The struggle was so traumatic, that it drove Dolores into a nunnery within a couple of years!



Speaking of the dire consequences of even thinking about sex, try sitting through that 1962 classic, "Rome Adventure," wherein  Suzanne Pleshette plays a young teacher, NAMED PRUDENCE, who is asked to resign from a tony private girls' school for lending a student a book, not exactly on the curriculum.  ("Marjorie Morningstar", mayhaps?  No, it's a potboiler called, "Lovers Must Learn" but it doesn't tell us.... from whom?).  She heads off to Italy, alone, to the horror of her parents, to see if romance is all it's cracked up to be. 

We all know Italy is a much better place to look for love than New England.  

On a holiday with Troy Donahue, who just happens to be staying at the same 'villa', and in spite of many golden opportunities in tiny pensiones, with no separate rooms, she manages to stay pure for an entire road trip through Tuscany, holding out for marriage.

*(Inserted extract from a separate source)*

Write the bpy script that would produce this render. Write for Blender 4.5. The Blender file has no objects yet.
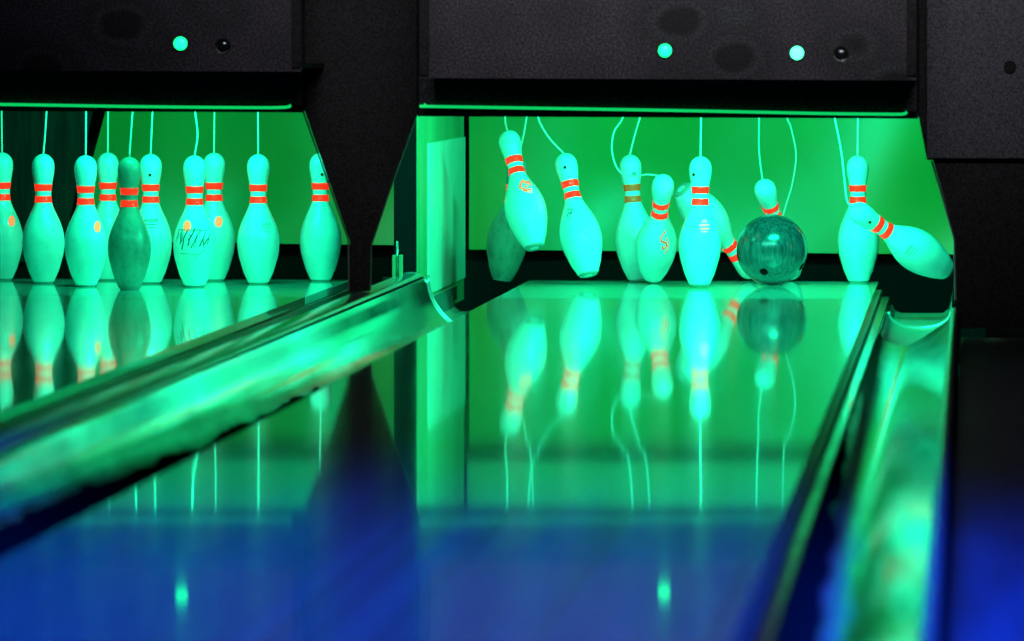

She must wait till he tires of his older, more promiscuous mistress, played by no less a woman of the world than Angie Dickinson.


Of course, virtue being its own reward, he does.  

(In fact, Suzanne managed to marry Troy in real life, later that year, but since it only lasted a few months, she might have been well-advised to try him out first!)

Helen Gurley Brown had not yet let us in on the news that "good girls go to heaven, bad girls go everywhere", so I didn’t see the stirrings of the sexual revolution around me, yet, but every once in a while, I’d read something seditious or meet someone rebellious who would get me wondering, in anticipation of the soon-to-be standard, “Is that all there is?”

Then, at 17, I read ‘The Feminine Mystique’.  My eyes popped open.  Perhaps there could be an alternative to the scenario stretching out before me: a few years of primping myself out to   aspiring dentists and accountants, holding back sexual favors for a frat pin and then, if I played my cards right, an engagement ring, wedding at the shul and a lifetime of catering to a spoiled prince…It might not be so inevitable after all!  

So, I became a feminist.  And so did many of my friends.

And, as they say…”Woman plans, God laughs” (but that is a story for another time).